__What to work on__
Show all lines from the data that include the word "done".
BEGIN Given information
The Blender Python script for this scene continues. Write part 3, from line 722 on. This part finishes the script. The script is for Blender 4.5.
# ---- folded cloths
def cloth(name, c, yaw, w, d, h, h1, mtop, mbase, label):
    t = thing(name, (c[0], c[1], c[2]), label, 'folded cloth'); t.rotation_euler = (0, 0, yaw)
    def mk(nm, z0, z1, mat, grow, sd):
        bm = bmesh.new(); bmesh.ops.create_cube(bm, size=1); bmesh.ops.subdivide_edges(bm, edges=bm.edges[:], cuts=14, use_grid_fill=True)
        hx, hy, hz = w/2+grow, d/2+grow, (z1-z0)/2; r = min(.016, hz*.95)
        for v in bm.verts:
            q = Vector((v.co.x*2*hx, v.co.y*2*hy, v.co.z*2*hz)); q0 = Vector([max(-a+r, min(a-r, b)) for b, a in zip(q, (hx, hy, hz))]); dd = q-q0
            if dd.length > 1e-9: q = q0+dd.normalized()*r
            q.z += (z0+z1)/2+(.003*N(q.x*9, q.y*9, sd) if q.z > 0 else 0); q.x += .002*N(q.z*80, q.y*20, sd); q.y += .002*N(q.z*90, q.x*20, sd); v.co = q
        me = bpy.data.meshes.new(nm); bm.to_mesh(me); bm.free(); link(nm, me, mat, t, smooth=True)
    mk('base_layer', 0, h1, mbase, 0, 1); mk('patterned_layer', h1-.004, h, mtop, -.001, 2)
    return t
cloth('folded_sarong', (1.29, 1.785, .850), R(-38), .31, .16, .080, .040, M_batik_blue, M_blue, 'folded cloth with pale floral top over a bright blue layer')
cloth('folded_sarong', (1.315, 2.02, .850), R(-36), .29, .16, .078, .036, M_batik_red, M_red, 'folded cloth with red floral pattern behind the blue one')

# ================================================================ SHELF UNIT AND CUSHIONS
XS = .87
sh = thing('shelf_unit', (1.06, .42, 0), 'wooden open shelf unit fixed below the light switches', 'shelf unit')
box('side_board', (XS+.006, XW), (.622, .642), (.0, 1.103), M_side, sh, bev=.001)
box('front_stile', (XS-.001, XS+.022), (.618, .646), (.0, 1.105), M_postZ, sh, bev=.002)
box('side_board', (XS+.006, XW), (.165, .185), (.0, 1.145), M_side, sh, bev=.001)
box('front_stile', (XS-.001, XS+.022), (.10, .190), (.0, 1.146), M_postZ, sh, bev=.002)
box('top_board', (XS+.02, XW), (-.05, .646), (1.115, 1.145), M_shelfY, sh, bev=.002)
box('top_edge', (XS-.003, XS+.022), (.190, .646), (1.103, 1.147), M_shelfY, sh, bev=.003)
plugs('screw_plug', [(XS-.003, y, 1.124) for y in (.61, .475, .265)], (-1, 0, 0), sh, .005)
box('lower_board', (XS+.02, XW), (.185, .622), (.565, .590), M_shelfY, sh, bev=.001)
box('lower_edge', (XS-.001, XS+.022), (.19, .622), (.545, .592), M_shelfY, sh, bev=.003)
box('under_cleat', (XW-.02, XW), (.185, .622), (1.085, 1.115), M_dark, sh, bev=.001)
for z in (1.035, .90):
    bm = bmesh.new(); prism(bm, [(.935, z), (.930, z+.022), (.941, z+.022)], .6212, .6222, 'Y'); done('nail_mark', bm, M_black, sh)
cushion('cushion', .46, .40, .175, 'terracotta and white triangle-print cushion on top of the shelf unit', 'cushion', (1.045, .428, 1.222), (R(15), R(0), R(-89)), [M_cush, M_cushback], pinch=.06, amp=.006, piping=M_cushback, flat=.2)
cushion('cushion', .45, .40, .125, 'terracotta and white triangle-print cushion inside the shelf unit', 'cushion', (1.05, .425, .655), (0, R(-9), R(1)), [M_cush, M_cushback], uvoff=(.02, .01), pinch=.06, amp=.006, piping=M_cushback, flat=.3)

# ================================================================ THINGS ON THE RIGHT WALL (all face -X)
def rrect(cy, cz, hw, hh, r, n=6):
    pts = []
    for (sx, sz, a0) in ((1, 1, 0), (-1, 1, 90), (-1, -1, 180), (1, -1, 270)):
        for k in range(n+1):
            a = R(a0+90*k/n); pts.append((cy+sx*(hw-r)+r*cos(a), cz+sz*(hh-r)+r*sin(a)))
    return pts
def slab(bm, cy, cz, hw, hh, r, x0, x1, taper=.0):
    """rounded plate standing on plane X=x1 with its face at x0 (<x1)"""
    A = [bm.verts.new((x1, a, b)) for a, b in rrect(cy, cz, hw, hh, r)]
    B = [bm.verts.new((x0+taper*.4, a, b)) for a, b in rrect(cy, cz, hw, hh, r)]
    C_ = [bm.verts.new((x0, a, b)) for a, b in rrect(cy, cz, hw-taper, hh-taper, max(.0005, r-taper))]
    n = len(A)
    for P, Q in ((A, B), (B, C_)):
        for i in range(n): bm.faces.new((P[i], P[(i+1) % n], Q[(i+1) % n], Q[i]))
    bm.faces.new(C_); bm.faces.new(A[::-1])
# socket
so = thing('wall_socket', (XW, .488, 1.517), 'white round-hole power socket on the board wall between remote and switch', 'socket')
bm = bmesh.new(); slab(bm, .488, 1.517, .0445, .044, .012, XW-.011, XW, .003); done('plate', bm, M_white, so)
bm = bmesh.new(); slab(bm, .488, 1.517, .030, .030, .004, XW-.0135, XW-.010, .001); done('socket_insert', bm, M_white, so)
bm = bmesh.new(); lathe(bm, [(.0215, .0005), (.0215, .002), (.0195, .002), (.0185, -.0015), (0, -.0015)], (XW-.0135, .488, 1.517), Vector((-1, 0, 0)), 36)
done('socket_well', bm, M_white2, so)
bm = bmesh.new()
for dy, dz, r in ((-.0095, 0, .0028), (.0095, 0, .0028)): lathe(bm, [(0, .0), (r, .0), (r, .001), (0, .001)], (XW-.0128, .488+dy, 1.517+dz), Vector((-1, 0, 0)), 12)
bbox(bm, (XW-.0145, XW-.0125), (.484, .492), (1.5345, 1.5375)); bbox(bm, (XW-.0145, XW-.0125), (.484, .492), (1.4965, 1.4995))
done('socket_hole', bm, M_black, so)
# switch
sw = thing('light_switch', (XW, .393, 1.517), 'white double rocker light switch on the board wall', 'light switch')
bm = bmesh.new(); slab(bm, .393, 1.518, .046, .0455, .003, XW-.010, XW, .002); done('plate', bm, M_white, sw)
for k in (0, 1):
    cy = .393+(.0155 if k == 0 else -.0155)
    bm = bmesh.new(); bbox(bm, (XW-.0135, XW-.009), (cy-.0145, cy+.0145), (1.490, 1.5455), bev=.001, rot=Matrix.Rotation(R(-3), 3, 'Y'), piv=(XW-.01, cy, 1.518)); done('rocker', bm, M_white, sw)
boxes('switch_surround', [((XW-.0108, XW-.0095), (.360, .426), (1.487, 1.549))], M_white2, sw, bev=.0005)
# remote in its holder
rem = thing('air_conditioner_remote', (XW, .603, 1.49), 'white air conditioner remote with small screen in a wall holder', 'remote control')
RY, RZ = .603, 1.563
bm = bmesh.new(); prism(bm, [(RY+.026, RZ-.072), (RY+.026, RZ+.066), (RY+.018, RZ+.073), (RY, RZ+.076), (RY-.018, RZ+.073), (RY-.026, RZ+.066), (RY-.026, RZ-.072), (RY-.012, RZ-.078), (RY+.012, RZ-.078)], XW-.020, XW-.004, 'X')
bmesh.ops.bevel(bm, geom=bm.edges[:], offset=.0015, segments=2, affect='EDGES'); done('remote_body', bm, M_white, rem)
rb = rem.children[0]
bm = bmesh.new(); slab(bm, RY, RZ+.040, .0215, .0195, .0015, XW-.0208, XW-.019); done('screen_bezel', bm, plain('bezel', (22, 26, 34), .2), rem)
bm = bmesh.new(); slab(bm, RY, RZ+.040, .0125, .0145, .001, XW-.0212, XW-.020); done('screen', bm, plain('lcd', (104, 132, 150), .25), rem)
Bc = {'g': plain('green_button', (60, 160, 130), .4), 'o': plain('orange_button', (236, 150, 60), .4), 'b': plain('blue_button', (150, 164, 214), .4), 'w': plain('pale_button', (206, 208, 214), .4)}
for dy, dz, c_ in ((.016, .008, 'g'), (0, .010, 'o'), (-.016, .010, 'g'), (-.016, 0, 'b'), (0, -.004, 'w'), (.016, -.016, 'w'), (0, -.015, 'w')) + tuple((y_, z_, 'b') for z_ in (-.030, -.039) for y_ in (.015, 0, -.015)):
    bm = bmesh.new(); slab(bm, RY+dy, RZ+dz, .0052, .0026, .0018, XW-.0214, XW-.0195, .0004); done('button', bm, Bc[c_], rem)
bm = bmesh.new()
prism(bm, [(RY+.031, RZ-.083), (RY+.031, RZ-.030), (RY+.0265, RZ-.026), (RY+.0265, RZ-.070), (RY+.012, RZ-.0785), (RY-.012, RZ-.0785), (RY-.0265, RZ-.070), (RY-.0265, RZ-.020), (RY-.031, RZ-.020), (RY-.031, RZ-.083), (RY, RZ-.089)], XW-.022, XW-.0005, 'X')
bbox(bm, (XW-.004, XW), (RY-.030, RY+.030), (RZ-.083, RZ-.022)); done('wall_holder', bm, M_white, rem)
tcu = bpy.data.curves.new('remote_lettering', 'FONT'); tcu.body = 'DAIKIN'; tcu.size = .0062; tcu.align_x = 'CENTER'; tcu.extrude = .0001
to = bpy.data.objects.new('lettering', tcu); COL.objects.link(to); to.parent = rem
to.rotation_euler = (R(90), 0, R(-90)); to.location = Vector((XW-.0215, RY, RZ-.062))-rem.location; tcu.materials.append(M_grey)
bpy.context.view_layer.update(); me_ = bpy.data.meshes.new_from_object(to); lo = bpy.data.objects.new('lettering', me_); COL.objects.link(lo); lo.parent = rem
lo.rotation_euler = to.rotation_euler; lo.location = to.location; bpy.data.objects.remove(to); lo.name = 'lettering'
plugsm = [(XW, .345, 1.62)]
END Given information
__Output for this exercise__
    bm = bmesh.new(); prism(bm, [(.935, z), (.930, z+.022), (.941, z+.022)], .6212, .6222, 'Y'); done('nail_mark', bm, M_black, sh)
bm = bmesh.new(); slab(bm, .488, 1.517, .0445, .044, .012, XW-.011, XW, .003); done('plate', bm, M_white, so)
bm = bmesh.new(); slab(bm, .488, 1.517, .030, .030, .004, XW-.0135, XW-.010, .001); done('socket_insert', bm, M_white, so)
done('socket_well', bm, M_white2, so)
done('socket_hole', bm, M_black, so)
bm = bmesh.new(); slab(bm, .393, 1.518, .046, .0455, .003, XW-.010, XW, .002); done('plate', bm, M_white, sw)
    bm = bmesh.new(); bbox(bm, (XW-.0135, XW-.009), (cy-.0145, cy+.0145), (1.490, 1.5455), bev=.001, rot=Matrix.Rotation(R(-3), 3, 'Y'), piv=(XW-.01, cy, 1.518)); done('rocker', bm, M_white, sw)
bmesh.ops.bevel(bm, geom=bm.edges[:], offset=.0015, segments=2, affect='EDGES'); done('remote_body', bm, M_white, rem)
bm = bmesh.new(); slab(bm, RY, RZ+.040, .0215, .0195, .0015, XW-.0208, XW-.019); done('screen_bezel', bm, plain('bezel', (22, 26, 34), .2), rem)
bm = bmesh.new(); slab(bm, RY, RZ+.040, .0125, .0145, .001, XW-.0212, XW-.020); done('screen', bm, plain('lcd', (104, 132, 150), .25), rem)
    bm = bmesh.new(); slab(bm, RY+dy, RZ+dz, .0052, .0026, .0018, XW-.0214, XW-.0195, .0004); done('button', bm, Bc[c_], rem)
bbox(bm, (XW-.004, XW), (RY-.030, RY+.030), (RZ-.083, RZ-.022)); done('wall_holder', bm, M_white, rem)